Could every line of the data be printed exactly as it reads?

# # # #

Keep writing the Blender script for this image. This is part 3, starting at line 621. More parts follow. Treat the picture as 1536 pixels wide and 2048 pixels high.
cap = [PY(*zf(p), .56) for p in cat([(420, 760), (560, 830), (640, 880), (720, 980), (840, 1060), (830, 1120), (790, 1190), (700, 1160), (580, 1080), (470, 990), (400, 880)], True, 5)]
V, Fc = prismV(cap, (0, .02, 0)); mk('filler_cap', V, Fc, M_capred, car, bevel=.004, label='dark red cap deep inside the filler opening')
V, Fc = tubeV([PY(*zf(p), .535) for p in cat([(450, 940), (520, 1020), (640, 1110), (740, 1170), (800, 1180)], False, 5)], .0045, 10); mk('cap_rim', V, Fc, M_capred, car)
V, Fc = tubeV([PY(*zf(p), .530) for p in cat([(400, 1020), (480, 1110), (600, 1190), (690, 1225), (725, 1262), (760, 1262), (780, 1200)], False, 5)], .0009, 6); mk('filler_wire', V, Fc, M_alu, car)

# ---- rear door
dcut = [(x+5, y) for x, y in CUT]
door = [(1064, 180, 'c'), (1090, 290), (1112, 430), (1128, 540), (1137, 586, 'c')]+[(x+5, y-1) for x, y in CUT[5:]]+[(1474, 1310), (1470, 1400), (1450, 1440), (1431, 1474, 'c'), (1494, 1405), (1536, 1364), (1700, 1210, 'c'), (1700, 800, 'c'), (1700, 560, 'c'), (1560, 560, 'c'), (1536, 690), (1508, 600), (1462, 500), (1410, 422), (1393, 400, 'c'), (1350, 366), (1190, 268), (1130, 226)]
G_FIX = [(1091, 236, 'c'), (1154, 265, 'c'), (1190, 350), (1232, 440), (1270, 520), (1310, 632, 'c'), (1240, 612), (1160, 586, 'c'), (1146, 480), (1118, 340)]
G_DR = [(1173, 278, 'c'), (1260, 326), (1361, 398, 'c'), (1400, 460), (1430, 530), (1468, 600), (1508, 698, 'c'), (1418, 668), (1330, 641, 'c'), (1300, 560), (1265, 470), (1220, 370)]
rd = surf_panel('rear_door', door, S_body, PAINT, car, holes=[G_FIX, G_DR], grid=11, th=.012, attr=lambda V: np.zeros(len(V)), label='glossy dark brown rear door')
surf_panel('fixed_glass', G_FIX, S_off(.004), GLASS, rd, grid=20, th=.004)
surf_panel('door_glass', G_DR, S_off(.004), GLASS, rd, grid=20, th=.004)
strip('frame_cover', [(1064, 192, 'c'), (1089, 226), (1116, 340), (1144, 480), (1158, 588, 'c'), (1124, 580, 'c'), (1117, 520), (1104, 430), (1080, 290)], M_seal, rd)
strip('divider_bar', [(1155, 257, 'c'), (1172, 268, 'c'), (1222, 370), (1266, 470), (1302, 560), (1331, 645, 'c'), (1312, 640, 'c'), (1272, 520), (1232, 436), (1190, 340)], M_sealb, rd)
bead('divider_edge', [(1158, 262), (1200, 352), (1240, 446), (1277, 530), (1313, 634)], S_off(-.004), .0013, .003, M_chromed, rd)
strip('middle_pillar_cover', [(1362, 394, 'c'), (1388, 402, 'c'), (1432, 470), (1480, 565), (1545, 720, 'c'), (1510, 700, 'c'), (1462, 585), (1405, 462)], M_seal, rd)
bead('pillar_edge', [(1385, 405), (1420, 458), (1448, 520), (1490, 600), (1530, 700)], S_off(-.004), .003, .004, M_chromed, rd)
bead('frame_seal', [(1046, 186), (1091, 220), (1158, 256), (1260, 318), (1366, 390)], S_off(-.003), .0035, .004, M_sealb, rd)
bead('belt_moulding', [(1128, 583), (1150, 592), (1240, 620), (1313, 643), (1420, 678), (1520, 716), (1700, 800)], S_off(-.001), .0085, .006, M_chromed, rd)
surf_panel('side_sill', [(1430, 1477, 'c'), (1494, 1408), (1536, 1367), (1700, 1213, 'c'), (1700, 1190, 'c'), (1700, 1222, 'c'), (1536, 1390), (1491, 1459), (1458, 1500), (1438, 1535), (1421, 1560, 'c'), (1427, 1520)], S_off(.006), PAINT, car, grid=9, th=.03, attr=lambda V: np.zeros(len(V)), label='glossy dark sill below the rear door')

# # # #

**Correct response:**
Keep writing the Blender script for this image. This is part 3, starting at line 621. More parts follow. Treat the picture as 1536 pixels wide and 2048 pixels high.
cap = [PY(*zf(p), .56) for p in cat([(420, 760), (560, 830), (640, 880), (720, 980), (840, 1060), (830, 1120), (790, 1190), (700, 1160), (580, 1080), (470, 990), (400, 880)], True, 5)]
V, Fc = prismV(cap, (0, .02, 0)); mk('filler_cap', V, Fc, M_capred, car, bevel=.004, label='dark red cap deep inside the filler opening')
V, Fc = tubeV([PY(*zf(p), .535) for p in cat([(450, 940), (520, 1020), (640, 1110), (740, 1170), (800, 1180)], False, 5)], .0045, 10); mk('cap_rim', V, Fc, M_capred, car)
V, Fc = tubeV([PY(*zf(p), .530) for p in cat([(400, 1020), (480, 1110), (600, 1190), (690, 1225), (725, 1262), (760, 1262), (780, 1200)], False, 5)], .0009, 6); mk('filler_wire', V, Fc, M_alu, car)

# ---- rear door
dcut = [(x+5, y) for x, y in CUT]
door = [(1064, 180, 'c'), (1090, 290), (1112, 430), (1128, 540), (1137, 586, 'c')]+[(x+5, y-1) for x, y in CUT[5:]]+[(1474, 1310), (1470, 1400), (1450, 1440), (1431, 1474, 'c'), (1494, 1405), (1536, 1364), (1700, 1210, 'c'), (1700, 800, 'c'), (1700, 560, 'c'), (1560, 560, 'c'), (1536, 690), (1508, 600), (1462, 500), (1410, 422), (1393, 400, 'c'), (1350, 366), (1190, 268), (1130, 226)]
G_FIX = [(1091, 236, 'c'), (1154, 265, 'c'), (1190, 350), (1232, 440), (1270, 520), (1310, 632, 'c'), (1240, 612), (1160, 586, 'c'), (1146, 480), (1118, 340)]
G_DR = [(1173, 278, 'c'), (1260, 326), (1361, 398, 'c'), (1400, 460), (1430, 530), (1468, 600), (1508, 698, 'c'), (1418, 668), (1330, 641, 'c'), (1300, 560), (1265, 470), (1220, 370)]
rd = surf_panel('rear_door', door, S_body, PAINT, car, holes=[G_FIX, G_DR], grid=11, th=.012, attr=lambda V: np.zeros(len(V)), label='glossy dark brown rear door')
surf_panel('fixed_glass', G_FIX, S_off(.004), GLASS, rd, grid=20, th=.004)
surf_panel('door_glass', G_DR, S_off(.004), GLASS, rd, grid=20, th=.004)
strip('frame_cover', [(1064, 192, 'c'), (1089, 226), (1116, 340), (1144, 480), (1158, 588, 'c'), (1124, 580, 'c'), (1117, 520), (1104, 430), (1080, 290)], M_seal, rd)
strip('divider_bar', [(1155, 257, 'c'), (1172, 268, 'c'), (1222, 370), (1266, 470), (1302, 560), (1331, 645, 'c'), (1312, 640, 'c'), (1272, 520), (1232, 436), (1190, 340)], M_sealb, rd)
bead('divider_edge', [(1158, 262), (1200, 352), (1240, 446), (1277, 530), (1313, 634)], S_off(-.004), .0013, .003, M_chromed, rd)
strip('middle_pillar_cover', [(1362, 394, 'c'), (1388, 402, 'c'), (1432, 470), (1480, 565), (1545, 720, 'c'), (1510, 700, 'c'), (1462, 585), (1405, 462)], M_seal, rd)
bead('pillar_edge', [(1385, 405), (1420, 458), (1448, 520), (1490, 600), (1530, 700)], S_off(-.004), .003, .004, M_chromed, rd)
bead('frame_seal', [(1046, 186), (1091, 220), (1158, 256), (1260, 318), (1366, 390)], S_off(-.003), .0035, .004, M_sealb, rd)
bead('belt_moulding', [(1128, 583), (1150, 592), (1240, 620), (1313, 643), (1420, 678), (1520, 716), (1700, 800)], S_off(-.001), .0085, .006, M_chromed, rd)
surf_panel('side_sill', [(1430, 1477, 'c'), (1494, 1408), (1536, 1367), (1700, 1213, 'c'), (1700, 1190, 'c'), (1700, 1222, 'c'), (1536, 1390), (1491, 1459), (1458, 1500), (1438, 1535), (1421, 1560, 'c'), (1427, 1520)], S_off(.006), PAINT, car, grid=9, th=.03, attr=lambda V: np.zeros(len(V)), label='glossy dark sill below the rear door')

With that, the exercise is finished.